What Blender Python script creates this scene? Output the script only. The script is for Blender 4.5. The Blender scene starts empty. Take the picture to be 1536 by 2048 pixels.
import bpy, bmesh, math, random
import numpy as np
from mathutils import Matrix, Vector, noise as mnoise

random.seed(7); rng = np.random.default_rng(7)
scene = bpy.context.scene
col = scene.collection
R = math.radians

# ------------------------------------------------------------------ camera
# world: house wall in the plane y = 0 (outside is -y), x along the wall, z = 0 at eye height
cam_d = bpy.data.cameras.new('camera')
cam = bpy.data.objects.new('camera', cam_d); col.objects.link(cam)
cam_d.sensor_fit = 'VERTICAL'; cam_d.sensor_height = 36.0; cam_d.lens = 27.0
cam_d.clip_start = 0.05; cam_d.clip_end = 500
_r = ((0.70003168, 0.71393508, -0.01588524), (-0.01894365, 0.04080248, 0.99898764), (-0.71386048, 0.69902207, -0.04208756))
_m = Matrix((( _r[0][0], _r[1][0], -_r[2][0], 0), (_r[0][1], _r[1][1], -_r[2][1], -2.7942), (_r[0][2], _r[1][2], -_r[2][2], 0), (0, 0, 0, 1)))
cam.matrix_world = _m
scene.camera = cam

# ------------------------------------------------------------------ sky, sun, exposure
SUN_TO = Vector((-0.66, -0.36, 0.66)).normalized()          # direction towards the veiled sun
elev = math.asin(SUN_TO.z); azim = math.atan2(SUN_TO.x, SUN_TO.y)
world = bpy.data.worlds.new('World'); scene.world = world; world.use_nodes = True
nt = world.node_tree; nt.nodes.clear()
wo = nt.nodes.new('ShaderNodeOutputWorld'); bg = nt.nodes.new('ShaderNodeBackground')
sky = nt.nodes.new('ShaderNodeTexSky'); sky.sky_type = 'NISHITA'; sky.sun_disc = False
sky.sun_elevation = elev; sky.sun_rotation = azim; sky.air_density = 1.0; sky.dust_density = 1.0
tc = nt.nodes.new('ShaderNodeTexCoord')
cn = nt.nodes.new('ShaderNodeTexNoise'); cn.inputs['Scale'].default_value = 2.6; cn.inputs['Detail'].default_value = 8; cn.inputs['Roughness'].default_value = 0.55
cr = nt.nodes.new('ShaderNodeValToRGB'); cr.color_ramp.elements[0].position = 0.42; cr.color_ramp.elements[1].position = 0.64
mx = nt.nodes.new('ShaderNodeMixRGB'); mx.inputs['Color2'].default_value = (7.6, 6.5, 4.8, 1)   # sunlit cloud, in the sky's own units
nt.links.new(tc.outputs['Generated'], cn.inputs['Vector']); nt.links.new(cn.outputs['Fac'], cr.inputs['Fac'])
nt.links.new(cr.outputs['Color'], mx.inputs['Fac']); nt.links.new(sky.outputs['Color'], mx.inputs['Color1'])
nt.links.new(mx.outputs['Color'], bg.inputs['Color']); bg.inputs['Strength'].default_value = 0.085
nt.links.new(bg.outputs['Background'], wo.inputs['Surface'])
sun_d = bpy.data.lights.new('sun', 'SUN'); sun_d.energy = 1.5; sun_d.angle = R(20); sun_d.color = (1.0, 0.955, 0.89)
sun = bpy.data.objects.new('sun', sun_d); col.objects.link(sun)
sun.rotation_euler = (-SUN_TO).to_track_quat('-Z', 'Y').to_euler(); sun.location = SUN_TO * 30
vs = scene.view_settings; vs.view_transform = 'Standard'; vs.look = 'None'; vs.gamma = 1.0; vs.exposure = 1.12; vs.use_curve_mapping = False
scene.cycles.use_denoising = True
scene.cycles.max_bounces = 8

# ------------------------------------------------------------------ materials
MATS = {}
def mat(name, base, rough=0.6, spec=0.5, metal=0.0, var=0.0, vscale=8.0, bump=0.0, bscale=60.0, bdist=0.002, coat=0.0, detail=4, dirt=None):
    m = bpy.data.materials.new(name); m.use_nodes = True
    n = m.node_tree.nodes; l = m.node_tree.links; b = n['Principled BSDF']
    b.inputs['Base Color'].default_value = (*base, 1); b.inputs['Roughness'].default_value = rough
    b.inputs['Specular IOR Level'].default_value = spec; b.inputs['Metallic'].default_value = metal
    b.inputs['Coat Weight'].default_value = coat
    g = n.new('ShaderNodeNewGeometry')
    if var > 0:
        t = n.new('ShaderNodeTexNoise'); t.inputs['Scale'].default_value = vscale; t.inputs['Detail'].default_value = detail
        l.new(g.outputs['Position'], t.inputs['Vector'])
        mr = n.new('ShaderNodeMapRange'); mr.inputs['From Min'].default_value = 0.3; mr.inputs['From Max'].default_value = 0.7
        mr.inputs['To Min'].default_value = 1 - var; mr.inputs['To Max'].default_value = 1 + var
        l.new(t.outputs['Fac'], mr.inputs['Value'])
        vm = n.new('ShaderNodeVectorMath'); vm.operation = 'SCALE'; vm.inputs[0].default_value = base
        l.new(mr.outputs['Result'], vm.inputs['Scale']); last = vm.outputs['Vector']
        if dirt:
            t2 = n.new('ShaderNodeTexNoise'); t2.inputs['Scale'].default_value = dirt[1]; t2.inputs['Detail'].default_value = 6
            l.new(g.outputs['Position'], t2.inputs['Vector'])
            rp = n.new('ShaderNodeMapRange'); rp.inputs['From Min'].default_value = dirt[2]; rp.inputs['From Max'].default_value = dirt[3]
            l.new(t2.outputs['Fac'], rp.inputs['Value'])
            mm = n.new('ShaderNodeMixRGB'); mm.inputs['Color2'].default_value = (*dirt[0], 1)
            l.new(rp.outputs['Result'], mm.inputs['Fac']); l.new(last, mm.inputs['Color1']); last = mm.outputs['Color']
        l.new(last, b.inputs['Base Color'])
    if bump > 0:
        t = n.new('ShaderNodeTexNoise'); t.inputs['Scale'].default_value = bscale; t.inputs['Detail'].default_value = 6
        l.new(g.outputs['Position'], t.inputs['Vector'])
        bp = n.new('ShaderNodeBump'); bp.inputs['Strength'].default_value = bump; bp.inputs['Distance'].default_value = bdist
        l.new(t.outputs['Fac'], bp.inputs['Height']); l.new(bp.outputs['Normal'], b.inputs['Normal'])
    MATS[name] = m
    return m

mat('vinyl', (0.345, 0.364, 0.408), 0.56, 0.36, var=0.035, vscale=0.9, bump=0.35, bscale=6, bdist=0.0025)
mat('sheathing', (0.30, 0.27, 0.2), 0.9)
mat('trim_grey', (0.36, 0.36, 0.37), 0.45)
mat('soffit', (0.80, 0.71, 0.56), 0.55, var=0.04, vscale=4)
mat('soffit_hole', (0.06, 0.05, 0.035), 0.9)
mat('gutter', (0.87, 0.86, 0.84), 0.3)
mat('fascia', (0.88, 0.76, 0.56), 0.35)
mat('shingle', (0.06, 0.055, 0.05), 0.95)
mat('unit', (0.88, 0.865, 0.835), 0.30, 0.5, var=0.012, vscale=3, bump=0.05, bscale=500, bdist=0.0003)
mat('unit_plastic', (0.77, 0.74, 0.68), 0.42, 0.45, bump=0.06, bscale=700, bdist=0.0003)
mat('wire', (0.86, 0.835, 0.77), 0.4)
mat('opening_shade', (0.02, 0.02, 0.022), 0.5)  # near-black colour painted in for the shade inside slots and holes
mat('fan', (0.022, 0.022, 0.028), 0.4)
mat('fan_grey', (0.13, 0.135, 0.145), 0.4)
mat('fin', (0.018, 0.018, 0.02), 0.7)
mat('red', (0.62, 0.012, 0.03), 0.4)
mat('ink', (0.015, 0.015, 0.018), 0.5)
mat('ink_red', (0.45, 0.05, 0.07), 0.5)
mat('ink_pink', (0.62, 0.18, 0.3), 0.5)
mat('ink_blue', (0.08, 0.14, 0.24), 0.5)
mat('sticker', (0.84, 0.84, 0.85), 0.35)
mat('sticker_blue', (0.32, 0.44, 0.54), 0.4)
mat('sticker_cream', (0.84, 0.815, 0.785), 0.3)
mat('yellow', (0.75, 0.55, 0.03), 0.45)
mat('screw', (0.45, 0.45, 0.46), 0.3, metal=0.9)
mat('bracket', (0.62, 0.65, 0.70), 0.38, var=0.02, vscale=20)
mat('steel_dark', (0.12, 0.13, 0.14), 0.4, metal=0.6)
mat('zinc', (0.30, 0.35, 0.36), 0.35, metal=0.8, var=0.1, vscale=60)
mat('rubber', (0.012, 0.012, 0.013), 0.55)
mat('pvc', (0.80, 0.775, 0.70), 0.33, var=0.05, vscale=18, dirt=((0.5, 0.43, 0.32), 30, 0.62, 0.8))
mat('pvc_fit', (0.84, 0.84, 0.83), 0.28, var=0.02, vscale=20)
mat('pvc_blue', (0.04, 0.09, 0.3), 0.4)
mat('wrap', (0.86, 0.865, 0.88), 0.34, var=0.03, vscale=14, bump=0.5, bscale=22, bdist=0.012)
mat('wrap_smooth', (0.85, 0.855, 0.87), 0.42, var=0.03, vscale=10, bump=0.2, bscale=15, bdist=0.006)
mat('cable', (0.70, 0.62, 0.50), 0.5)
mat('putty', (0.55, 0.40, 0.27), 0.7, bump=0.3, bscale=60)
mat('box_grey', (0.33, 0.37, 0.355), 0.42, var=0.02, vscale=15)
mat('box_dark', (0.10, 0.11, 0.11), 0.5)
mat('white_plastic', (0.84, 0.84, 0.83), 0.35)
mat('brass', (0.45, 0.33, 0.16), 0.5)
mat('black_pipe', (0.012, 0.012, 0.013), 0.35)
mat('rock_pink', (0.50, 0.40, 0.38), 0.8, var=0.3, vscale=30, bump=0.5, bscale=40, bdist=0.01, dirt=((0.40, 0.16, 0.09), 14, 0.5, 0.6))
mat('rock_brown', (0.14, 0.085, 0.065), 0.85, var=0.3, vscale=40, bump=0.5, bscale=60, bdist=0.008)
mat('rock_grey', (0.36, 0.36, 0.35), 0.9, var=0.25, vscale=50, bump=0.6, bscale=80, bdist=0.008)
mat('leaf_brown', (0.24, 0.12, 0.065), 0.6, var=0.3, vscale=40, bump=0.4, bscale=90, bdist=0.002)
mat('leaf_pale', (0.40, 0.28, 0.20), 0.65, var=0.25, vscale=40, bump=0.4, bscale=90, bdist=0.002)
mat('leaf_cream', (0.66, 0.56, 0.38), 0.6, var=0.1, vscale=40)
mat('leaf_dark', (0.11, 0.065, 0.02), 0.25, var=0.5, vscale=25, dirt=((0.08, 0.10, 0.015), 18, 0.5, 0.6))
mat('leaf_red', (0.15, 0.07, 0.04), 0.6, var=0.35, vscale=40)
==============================
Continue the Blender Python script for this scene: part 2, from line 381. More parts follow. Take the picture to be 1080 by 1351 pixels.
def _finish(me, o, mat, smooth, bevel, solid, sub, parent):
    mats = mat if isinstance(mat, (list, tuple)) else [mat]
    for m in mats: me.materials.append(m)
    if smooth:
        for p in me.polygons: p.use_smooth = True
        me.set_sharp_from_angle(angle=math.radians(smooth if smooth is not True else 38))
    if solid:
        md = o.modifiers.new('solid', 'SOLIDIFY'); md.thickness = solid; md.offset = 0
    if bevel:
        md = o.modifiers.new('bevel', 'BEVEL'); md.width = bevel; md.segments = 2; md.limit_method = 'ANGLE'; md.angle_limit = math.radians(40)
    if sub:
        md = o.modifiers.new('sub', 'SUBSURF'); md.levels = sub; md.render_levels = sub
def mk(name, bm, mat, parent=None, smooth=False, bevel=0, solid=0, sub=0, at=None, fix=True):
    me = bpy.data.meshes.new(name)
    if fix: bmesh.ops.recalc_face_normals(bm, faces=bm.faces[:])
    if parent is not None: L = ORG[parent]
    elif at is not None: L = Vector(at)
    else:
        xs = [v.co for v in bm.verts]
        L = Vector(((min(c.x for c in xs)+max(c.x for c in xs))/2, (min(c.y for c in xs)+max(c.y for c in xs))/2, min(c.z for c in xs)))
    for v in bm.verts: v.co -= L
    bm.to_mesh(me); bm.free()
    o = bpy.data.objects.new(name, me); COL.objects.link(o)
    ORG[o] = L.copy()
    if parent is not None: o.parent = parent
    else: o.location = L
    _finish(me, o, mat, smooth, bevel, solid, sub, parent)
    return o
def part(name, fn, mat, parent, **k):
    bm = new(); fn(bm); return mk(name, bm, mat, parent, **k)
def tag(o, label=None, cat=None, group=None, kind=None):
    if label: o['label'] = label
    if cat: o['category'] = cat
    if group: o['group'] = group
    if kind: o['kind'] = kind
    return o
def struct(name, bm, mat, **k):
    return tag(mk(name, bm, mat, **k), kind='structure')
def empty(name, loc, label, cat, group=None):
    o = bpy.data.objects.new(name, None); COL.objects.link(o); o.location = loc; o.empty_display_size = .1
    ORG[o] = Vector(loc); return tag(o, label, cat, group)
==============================
[TASK DIRECTIONS]
List each line of the records that holds the string "this".

[COMPLETED TASK]
What Blender Python script creates this scene? Output the script only. The script is for Blender 4.5. The Blender scene starts empty. Take the picture to be 1536 by 2048 pixels.
Continue the Blender Python script for this scene: part 2, from line 381. More parts follow. Take the picture to be 1080 by 1351 pixels.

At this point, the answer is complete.